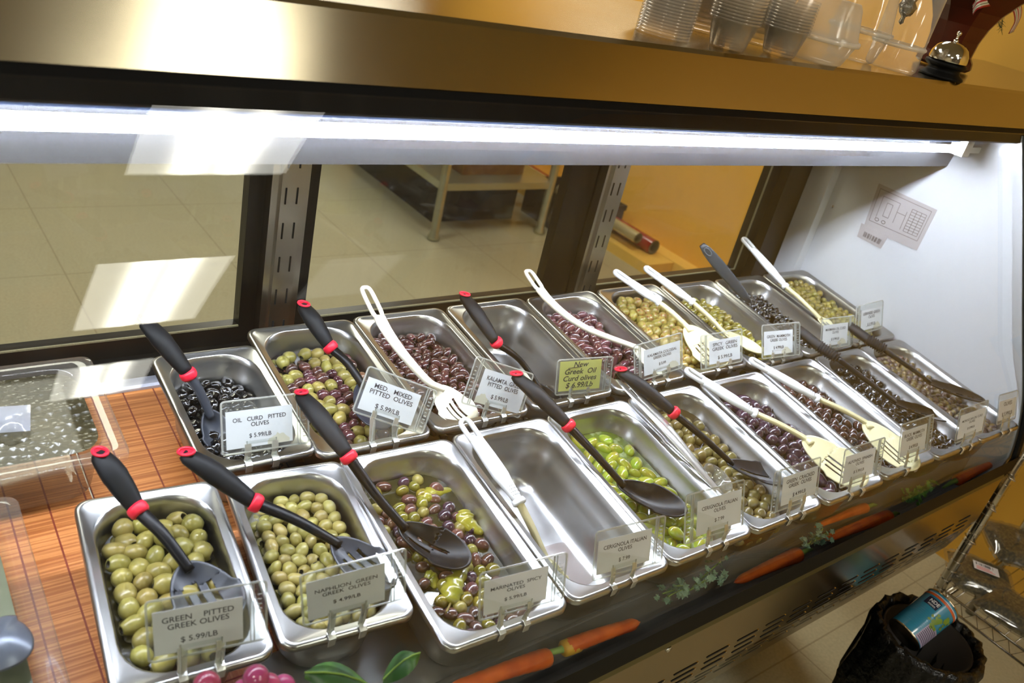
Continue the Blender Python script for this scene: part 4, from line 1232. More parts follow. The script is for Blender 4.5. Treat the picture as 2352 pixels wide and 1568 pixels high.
# tongs between the bright green and the cracked olives
root = empty('tongs', od(1560, 1050, 0), 'long steel tongs lying between the bright green and the cracked olives', 'tongs')
for a_, b_, h0, h1 in (((1418, 872), (1668, 1150), .050, -.006), ((1432, 866), (1612, 1078), .052, .002)):
    bm = bmesh.new()
    A, B = od(*a_, h0), od(*b_, h1)
    pts = bez([A, A * .5 + B * .5 + EN * .004, B], 6)
    sweep(bm, pts, .0012, [.0055 + .0025 * math.sin(3 * i / len(pts)) for i in range(len(pts))], side=EN, n=8, power=4)
    obj('arm', bm, TONG, root, smooth=True)
bm = bmesh.new(); A, B = od(1418, 872, .050), od(1432, 866, .052)
sweep(bm, [A, A * .5 + B * .5 + (A - od(1668, 1150, 0)).normalized() * .008, B], .0012, .006, side=EN, n=8); obj('tongs_end', bm, CHROME, root)
# small clear scoop
bm = bmesh.new()
lathe(bm, [(0, -.020), (.010, -.0195), (.0185, -.014), (.0245, -.004), (.0275, .006), (.0262, .006), (.0233, -.004), (.0175, -.013), (0, -.0185)], 28, od(1645, 1100, -.012), axis=(EN + Vector((.25, -.15, 0))).normalized())
o = obj('small_cup', bm, thin_clear('clear_cup', (.9, .9, .88), .08, .9, haze=.12, haze_col=(.8, .8, .75), rough=.05), smooth=True)
tag(o, 'small clear plastic cup sunk among the cracked olives', 'cup')

# ------------------------------------------------------------------ clear tubs on the left
CLEAR = thin_clear('clear_tub', (.90, .88, .84), .05, .9, haze=.08, haze_col=(.62, .56, .48), rough=.06)
def tub(u0, u1, v0, v1, hh, depth, label, content, clabel, drop):
    W, L = u1 - u0, v1 - v0
    rings = [(0, -.010, .014), (0, -.001, .014), (.0015, 0, .0135), (.010, .0005, .012), (.013, 0, .012), (.018, -.0006, .030), (.021, -.004, .032), (.024, -.03, .032), (.030, -depth + .012, .030), (.036, -depth + .003, .026), (.046, -depth, .022)]
    me = pan_mesh(W, L, rings); me.materials.clear()
    o = link('clear_tub', me, CLEAR); o.matrix_world = deck_matrix((u0 + u1) / 2, v0, 0, hh)
    o.name = 'clear_tub'
    tag(o, label, 'tub', 'clear plastic tubs')
    bm = bmesh.new()
    bm.faces.new([bm.verts.new((x, y + L/2, -drop)) for x, y in rrect(W - .05, L - .05, .03, 6)])
    c = obj('tub_contents', bm, content); c.matrix_world = o.matrix_world
    tag(c, clabel, 'food', kind='stuff')
    return o
def bubbly(name, c1, c2, scale, strength, rough=.12):
    m, nt, out = base(name)
    b = N(nt, 'ShaderNodeBsdfPrincipled', ins={'Roughness': rough, 'Coat Weight': .2})
    tc = N(nt, 'ShaderNodeTexCoord')
    v = N(nt, 'ShaderNodeTexVoronoi', feature='F1', ins={'Scale': scale})
    nt.links.new(tc.outputs['Object'], v.inputs['Vector'])
    nz = N(nt, 'ShaderNodeTexNoise', ins={'Scale': 9.0, 'Detail': 4.0})
    nt.links.new(tc.outputs['Object'], nz.inputs['Vector'])
    mx = N(nt, 'ShaderNodeMix', data_type='RGBA')
    mx.inputs[6].default_value = list(srgb(c1)) + [1]; mx.inputs[7].default_value = list(srgb(c2)) + [1]
    mr = N(nt, 'ShaderNodeMapRange', ins={1: .35, 2: .65})
    nt.links.new(nz.outputs['Fac'], mr.inputs[0]); nt.links.new(mr.outputs[0], mx.inputs[0])
    nt.links.new(mx.outputs[2], b.inputs['Base Color'])
    bp = N(nt, 'ShaderNodeBump', ins={'Strength': strength, 'Distance': .006})
    nt.links.new(v.outputs['Distance'], bp.inputs['Height']); nt.links.new(bp.outputs[0], b.inputs['Normal'])
    nt.links.new(b.outputs[0], out.inputs[0])
    return m
tub(-.16, .238, .862, 1.064, 0.0, .095, 'clear plastic tub with a beaded lid at the back left', bubbly('beaded_lid', '2e2a1b', '4a4430', 95, 1.0, .22), 'beaded translucent lid over preserved food', .004)
tub(-.18, .112, .46, .838, 0.0, .095, 'clear plastic tub at the front left edge, cut by the frame', bubbly('pale_brine', '565b48', '7c806c', 30, .2, .2), 'pale grey green brine in the front left tub', .030)
root = empty('serving_spoon', od(10, 1500, -.01), 'grey round spoon in the front left clear tub', 'spoon', 'kitchen spoons')
bowl_part(od(70, 1500, -.004), od(-70, 1470, -.004), .070, -.012, pbr('spoon_grey', '5e6470', .3, .3), root)
bm = bmesh.new(); sweep(bm, [od(-60, 1475, -.002), od(-220, 1380, .03)], .005, n=10, side=EN); obj('shaft', bm, GREYN, root)
# sealed bag lying in the back left tub
bm = bmesh.new()
for i in range(7):
    for j in range(5):
        pass
g = [[bm.verts.new(od(-20 + 90 * i / 6, 935 + 60 * j / 4 - 6 * i / 6, .004 + .012 * math.sin(math.pi * i / 6) * math.sin(math.pi * j / 4))) for j in range(5)] for i in range(7)]
for i in range(6):
    for j in range(4): bm.faces.new((g[i][j], g[i+1][j], g[i+1][j+1], g[i][j+1]))
o = obj('lid_handle', bm, thin_clear('lid_plastic', (.8, .82, .86), .12, .9, haze=.35, haze_col=(.62, .64, .74), rough=.1), smooth=True)
tag(o, 'raised grey plastic grip on the lid of the back left tub', 'lid handle')

# ------------------------------------------------------------------ carrots, greens and grapes along the front
CARM = pbr('carrot_orange', 'e2661c', .38, coat=.2, vary=(30, 'c94f12', .4, .65), bump=(80, .4, .001))
CARM2 = pbr('carrot_yellow_end', 'd9a52c', .45)
LEAF = pbr('parsley_green', '5c9a35', .45, vary=(25, '3f7a2c', .4, .6), obj_vary=.1)
LEAFG = pbr('parsley_grey', '7f9f86', .5, vary=(25, '5d8068', .4, .6))
LEAFD = pbr('leaf_dark', '2f5429', .4, vary=(30, '5f8a3a', .5, .75))
STEMM = pbr('stem_green', '7fa04a', .5)
def carrot(a, b, r0, label, top=True, h=.470, blunt=.62):
    A, B = on_y(*a, h), on_y(*b, h - .006)           # A thick end, B tip
    root = empty('carrot', A, label, 'carrot', 'carrots along the front')
    d_ = B - A; L = d_.length
    pts = bez([A, A * .6 + B * .4 + EN * .003, B], 12); n = len(pts)
    rad = []
    for i in range(n):
        t = i / (n - 1)
        r = r0 * (1 - blunt * t ** 1.3) * (1 + .03 * math.sin(t * 60))
        if t < .06: r *= .55 + .45 * math.sin(t / .06 * math.pi / 2)
        if t > .93: r *= max(.12, (1 - t) / .07)
        rad.append(r)
    bm = bmesh.new(); sweep(bm, pts, rad, n=18, side=EN)
    obj('root', bm, CARM, root, smooth=True)
    if top == 2:
        bm = bmesh.new(); q = -d_.normalized(); sweep(bm, [A + q * .001, A - q * .002, A - q * .014, A - q * .026], [r0 * .62, r0 * .98, r0 * 1.03, r0 * .99], n=18, side=EN); obj('crown', bm, CARM2, root, smooth=True)['label'] = 'yellow green top of the carrot'
    if top:
        bm = bmesh.new(); q = -d_.normalized()
        sweep(bm, [A - q * .004, A + q * .004, A + q * .02 + EN * .002, A + q * .045 - EN * .004], [r0 * .6, r0 * .4, .004, .0025], n=10, side=EN)
        obj('stalk', bm, STEMM, root, smooth=True)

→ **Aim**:
Leave the pictures out and reproduce exactly the lines from the top of the listing above through the line with "tag(o, 'small clear".

→ **Answer to this exercise**:
Continue the Blender Python script for this scene: part 4, from line 1232. More parts follow. The script is for Blender 4.5. Treat the picture as 2352 pixels wide and 1568 pixels high.
# tongs between the bright green and the cracked olives
root = empty('tongs', od(1560, 1050, 0), 'long steel tongs lying between the bright green and the cracked olives', 'tongs')
for a_, b_, h0, h1 in (((1418, 872), (1668, 1150), .050, -.006), ((1432, 866), (1612, 1078), .052, .002)):
    bm = bmesh.new()
    A, B = od(*a_, h0), od(*b_, h1)
    pts = bez([A, A * .5 + B * .5 + EN * .004, B], 6)
    sweep(bm, pts, .0012, [.0055 + .0025 * math.sin(3 * i / len(pts)) for i in range(len(pts))], side=EN, n=8, power=4)
    obj('arm', bm, TONG, root, smooth=True)
bm = bmesh.new(); A, B = od(1418, 872, .050), od(1432, 866, .052)
sweep(bm, [A, A * .5 + B * .5 + (A - od(1668, 1150, 0)).normalized() * .008, B], .0012, .006, side=EN, n=8); obj('tongs_end', bm, CHROME, root)
# small clear scoop
bm = bmesh.new()
lathe(bm, [(0, -.020), (.010, -.0195), (.0185, -.014), (.0245, -.004), (.0275, .006), (.0262, .006), (.0233, -.004), (.0175, -.013), (0, -.0185)], 28, od(1645, 1100, -.012), axis=(EN + Vector((.25, -.15, 0))).normalized())
o = obj('small_cup', bm, thin_clear('clear_cup', (.9, .9, .88), .08, .9, haze=.12, haze_col=(.8, .8, .75), rough=.05), smooth=True)
tag(o, 'small clear plastic cup sunk among the cracked olives', 'cup')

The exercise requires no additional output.